As soon as I read this line, I was reminded of the famous aphorism: Dying is easy ... comedy is hard."
I couldn't remember the citation, so I googled it. I was surprised to see that while the source is somewhat murky, the best attribution is Edmund Gwenn, the British character actor most famous for "Miracle on 34th Street." Supposedly, those were his last words on his deathbed, overheard by director George Seaton (who directed Miracle ...). Of course, Gwenn had plenty of experience in drama too -- most memorably as the genial Nazi assassin in Foreign Correspondent.
http://quoteinvestigator.com/2010/10/26/comedy-is-hard/
BTW, How highly would you rank Miracle on 34th Street in your pantheon?
Gwenn also played a nasty character in an even older Hitchcock film, The Skin Game. That movie is only so-so. And in a later Hitchcock effort, The Trouble With Harry, he is his normal genial self.
My favorites with Gwenn, in addition to those already listed, are Them (yes, that's the one with the giant ants) and Mister 880, for which I think he got an Academy Award nomination as a small-time counterfeiter. It stars Burt Lancater as a secret service agent trying to catch him. Mister 880 is a relatively small film, but I highly recommend it. (Not for a list like this, though.)
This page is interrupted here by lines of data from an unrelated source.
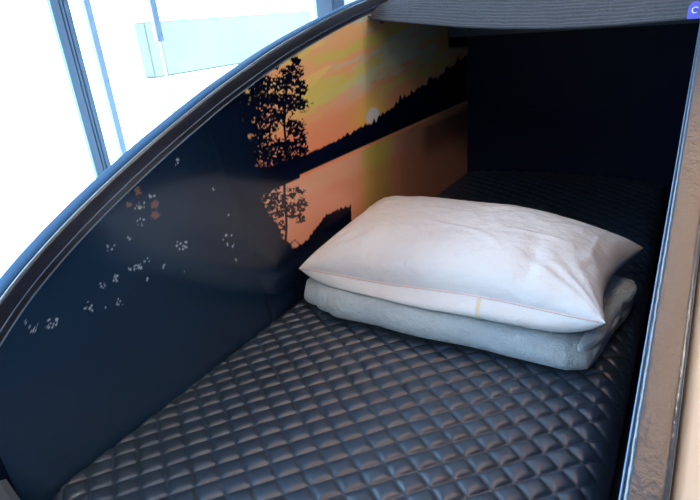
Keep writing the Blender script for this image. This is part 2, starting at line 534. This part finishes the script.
def picture(Y, Z):
    """colour of the print at wall position (Y, Z)"""
    shp = Y.shape
    # work in picture coordinates: U right, V down (a fixed layout carried onto the wall)
    rel = np.stack([np.full(shp, -0.8), Y, Z - 0.655], -1)
    R = np.array(RM)
    c = rel @ R
    U = 350 + 540 * c[..., 0] / c[..., 2]
    V = 250 + 540 * c[..., 1] / c[..., 2]
    # sky
    n1 = fbm(Y * 5 + 3, Z * 26 - Y * 3, 11)
    n2 = fbm(Y * 7, Z * 40 - Y * 6, 21)
    col = np.zeros(shp + (3,))
    horizon = 0.40
    up = np.clip((Z - 0.36) / 0.30, 0, 1)[..., None]
    col[:] = lin((236, 148, 110)) * (1 - up) + lin((230, 186, 132)) * up
    k = (sstep(0.46, 0.64, n1) * sstep(0.40, 0.47, Z) * 0.9)[..., None]
    col = col * (1 - k) + lin((212, 200, 105)) * k
    k = (sstep(0.44, 0.6, n2) * sstep(0.46, 0.54, Z) * sstep(1.15, 1.4, Y) * 0.9)[..., None]
    col = col * (1 - k) + lin((185, 205, 195)) * k
    cy, cz = wall_at(385, 72)
    k = (np.exp(-((Y - cy) / 0.22) ** 2 - ((Z - cz - 0.12 * (Y - cy)) / 0.035) ** 2) * sstep(0.35, 0.55, fbm(Y * 8, Z * 60 - Y * 8, 25)) * 0.8)[..., None]
    col = col * (1 - k) + lin((190, 215, 205)) * k
    k = (sstep(0.58, 0.7, n2) * sstep(0.46, 0.54, Z) * 0.5)[..., None]
    col = col * (1 - k) + lin((235, 215, 130)) * k
    # cooler second sheet beyond the seam
    seam = 1.395
    k = (sstep(seam - 0.001, seam + 0.001, Y) * 0.2)[..., None]
    col = col * (1 - k) + lin((150, 150, 95)) * k
    k = (sstep(1.7, 2.1, Y) * 0.2)[..., None]  # shade under the hood, mixed into the print as brown
    col = col * (1 - k) + lin((150, 105, 75)) * k
    # sun
    sy, sz = wall_at(373, 116)
    dd = np.sqrt(((Y - sy) / 1.6) ** 2 + (Z - sz) ** 2)
    k = np.exp(-(dd / 0.06) ** 2)[..., None] * 0.6
    col = col * (1 - k) + lin((240, 225, 80)) * k
    k = (1 - sstep(0.020, 0.028, dd))[..., None]
    col = col * (1 - k) + lin((238, 232, 250)) * k
    # water below the far shore
    m = (V - 178) + 0.4491 * (U - 300)       # >0 below the shore line
    wat = lin((222, 165, 135)) * np.ones(shp + (1,))
    kk = sstep(355, 372, U) * (1 - sstep(385, 400, U))
    k = (kk * 0.8)[..., None]
    wat = wat * (1 - k) + lin((185, 178, 70)) * k
    k = (sstep(380, 410, U) * 0.75)[..., None]
    wat = wat * (1 - k) + lin((165, 118, 90)) * k
    k = (sstep(18, 30, m + 8 * fbm(U / 20, V / 20, 61)) * 0.35)[..., None]
    wat = wat * (1 - k) + lin((215, 120, 90)) * k
    w = sstep(-0.5, 0.5, m)[..., None]
    col = col * (1 - w) + wat * w
    col = np.clip(col * 1.18, 0, 0.95)
    navy = lin((28, 52, 78))
    blk = lin((6, 16, 38))
    # hills with a jagged tree line
    prof = np.interp(U, [240, 272, 300, 330, 352, 375, 384, 400, 420, 440, 470], [166, 162, 154, 142, 132, 123, 115, 103, 90, 78, 54])
    jag = 5.5 * vnoise(U / 2.2, U * 0, 31) + 3 * vnoise(U / 5.0, U * 0 + 3, 33) + 2 * vnoise(U, U * 0, 35)
    up_ = V - (prof + 4 - jag * sstep(300, 400, U) * 1.2 - 2 * vnoise(U / 2, U * 0, 37))
    hill = sstep(-0.7, 0.7, up_) * (1 - sstep(-0.7, 0.7, m + 3 * (U > 300)))
    # darker far water edge
    hill = np.maximum(hill, sstep(418, 430, U) * sstep(2, 8, m) * (1 - sstep(20, 45, m)) * 0.6)
    # dark corner at the head end
    hill = np.maximum(hill, sstep(447, 450, U) * (1 - sstep(45, 50, V)))
    k = hill[..., None]
    col = col * (1 - k) + blk * k
    # big foreground darkness at the left
    edge = np.interp(V, [60, 90, 110, 140, 165, 180, 200, 225, 250, 300], [264, 255, 251, 254, 262, 265, 266, 272, 300, 420])
    nz = fbm(U / 5, V / 5, 41)
    dark = sstep(-6, 4, edge - U + (nz - 0.5) * 44)
    # tree: leaf clusters
    leaf = np.zeros(shp)
    cl = [(292, 72, 13, 9), (282, 84, 18, 9), (262, 84, 12, 9), (300, 88, 9, 10), (268, 100, 20, 9), (290, 102, 20, 12), (256, 110, 14, 13), (301, 104, 8, 9), (274, 115, 22, 8),
          (262, 126, 18, 13), (294, 126, 12, 9), (300, 137, 9, 11), (284, 146, 20, 8), (262, 150, 20, 18), (302, 150, 8, 8), (284, 158, 26, 8),
          (256, 90, 8, 8), (275, 66, 6, 4), (296, 62, 6, 6)]
    for (a, b, ra, rb) in cl:
        e = 1 - np.sqrt(((U - a) / ra) ** 2 + ((V - b) / rb) ** 2)
        leaf = np.maximum(leaf, np.clip(e * 0.8 + 0.38, 0, 0.70))
    nl = fbm(U / 1.9, V / 1.7, 43, 3) - 0.03 * (1 - sstep(255, 285, U))
    lf = sstep(0.0, 0.06, leaf - nl * 0.95 - 0.02)
    # reflection of the tree in the water
    leaf2 = np.zeros(shp)
    for (a, b, ra, rb) in [(276, 198, 14, 9), (266, 196, 9, 12), (272, 186, 12, 7), (264, 182, 10, 8), (294, 193, 12, 7), (300, 205, 10, 9), (284, 210, 16, 11), (276, 226, 12, 12), (300, 218, 8, 6), (268, 212, 8, 18)]:
        e = 1 - np.sqrt(((U - a) / ra) ** 2 + ((V - b) / rb) ** 2)
        leaf2 = np.maximum(leaf2, np.clip(e * 0.8 + 0.32, 0, 0.62))
    lf = np.maximum(lf, sstep(0.0, 0.07, leaf2 - nl * 0.95 - 0.02))
    trunk = (1 - sstep(0.8, 1.6, np.abs(U - (285.5 + 1.0 * np.sin(V / 11))))) * (V > 78) * (V < 246)
    for (u0, v0, u1, v1) in [(285, 150, 276, 138), (285, 140, 294, 128), (285, 128, 275, 116), (285, 116, 292, 104), (285, 158, 300, 146), (286, 108, 278, 96)]:
        t = np.clip(((U - u0) * (u1 - u0) + (V - v0) * (v1 - v0)) / ((u1 - u0) ** 2 + (v1 - v0) ** 2), 0, 1)
        dd = np.hypot(U - u0 - t * (u1 - u0), V - v0 - t * (v1 - v0))
        trunk = np.maximum(trunk, 1 - sstep(0.5, 1.1, dd))
    # shore, scrub and bush reflections at the bottom
    scr = np.interp(U, [250, 290, 303, 312, 325, 338, 345, 351, 353, 400, 430, 450, 470], [176, 250, 243, 232, 214, 208, 205, 204, 245, 245, 205, 188, 170]) + 3 * vnoise(U / 1.6, U * 0, 51)
    scrub = sstep(-0.8, 0.8, V - scr)
    sil = np.maximum.reduce([dark, lf, trunk, scrub])
    # open shore strip under the hills close to the tree
    k = sil[..., None]
    col = col * (1 - k) + blk * k
    # leftwards the picture is plain dark water and land
    k = (dark * (1 - sstep(60, 300, U - 0.5 * (V - 150))))[..., None]
    base = navy * np.ones(shp + (1,))
    col = col * (1 - k) + base * k
    # glints and leaves
    glint = np.zeros(shp)
    for (a, b, r, n) in [(178, 162, 4, 7), (182, 246, 5, 14), (228, 241, 6, 9), (236, 260, 1, 2), (138, 266, 4, 12), (130, 269, 2, 5), (116, 278, 3, 8), (103, 285, 3, 8), (163, 266, 2, 5),
                         (148, 262, 4, 3), (149, 279, 2, 2), (120, 302, 3, 6), (88, 306, 5, 8), (50, 324, 5, 12), (34, 328, 4, 6), (58, 322, 3, 6), (112, 248, 5, 5), (130, 239, 2, 4),
                         (105, 307, 1, 2), (213, 189, 1, 2), (140, 222, 4, 7), (152, 196, 3, 5), (25, 321, 4, 3), (94, 128 + 60, 1, 1), (228, 215, 1, 1), (184, 271, 1, 1), (140, 206, 5, 6)]:
        for _ in range(n):
            gu = a + rs.uniform(-r, r); gv = b + rs.uniform(-r, r); gr = rs.uniform(0.5, 1.1)
            sel = (np.abs(U - gu) < 3) & (np.abs(V - gv) < 3)
            e = np.hypot((U[sel] - gu) * rs.uniform(0.7, 1.2), (V[sel] - gv))
            glint[sel] = np.maximum(glint[sel], 1 - sstep(gr * 0.6, gr * 1.3, e))
    k = glint[..., None] * 0.85
    col = col * (1 - k) + lin((185, 205, 225)) * k
    for (a, b, ra, rb, cc) in [(138, 192, 4, 5, (190, 120, 80)), (129, 205, 4, 3, (180, 125, 80)), (155, 205, 4, 6, (175, 105, 90)), (155, 215, 5, 4, (185, 95, 85)), (127, 192, 3, 2.5, (150, 110, 60)), (140, 207, 3, 2, (190, 180, 150))]:
        e = np.hypot((U - a) / ra, (V - b) / rb) + (fbm(U / 1.8, V / 1.8, 71) - 0.5) * 1.4
        k = (1 - sstep(0.7, 0.95, e))[..., None] * 0.4
        col = col * (1 - k) + lin((cc[0], cc[1] + 25, cc[2] + 25)) * k
    return col


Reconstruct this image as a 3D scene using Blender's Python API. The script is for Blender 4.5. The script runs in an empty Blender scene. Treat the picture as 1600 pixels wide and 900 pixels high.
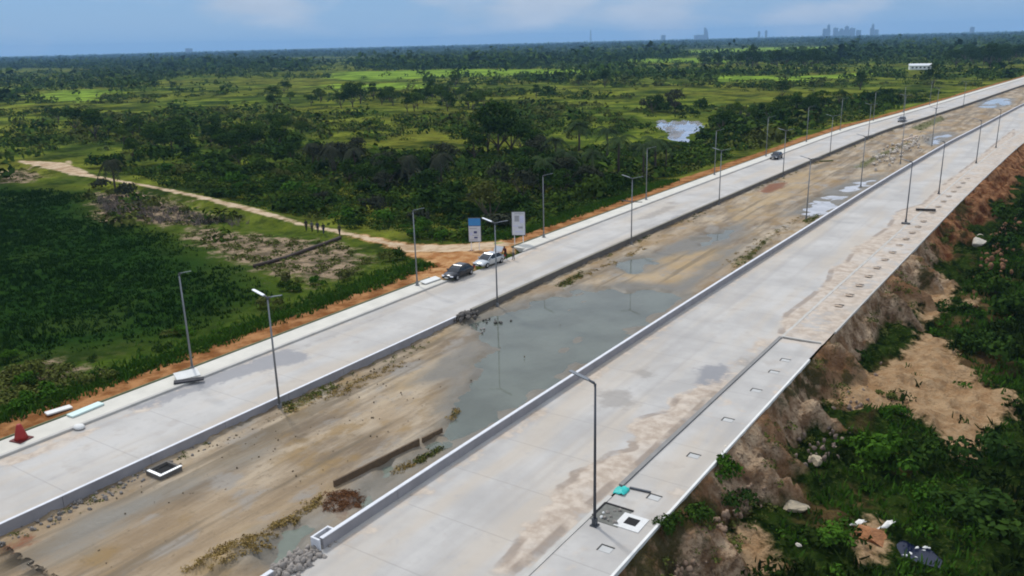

I agree that Caddy Shack is one of the great, more universally loved comedies. The thing about Caddy Shack, is that there are four great comedians doing their thing in one film. I love Bill Murray, but I don't find very much of what he does in Caddy Shack particularly funny. However, Ted Knight and Chevy Chase are absolutely brilliant (to me). IMO, Dangerfield is at his best as well.
If you like even one of those guys, you will probably lean towards liking the whole movie. I think this gives Caddy Shack an edge towards achieving more universal appeal than many other comedies.
Even movies with troops of comedians, like The Marx Brothers, have a certain style. Caddy Shack is able to incorporate many styles at once with the one-liners of Dangerfield, the craziness of Bill Murray, the deadpan of Chevy Chase, and of course the genius of Ted Knight.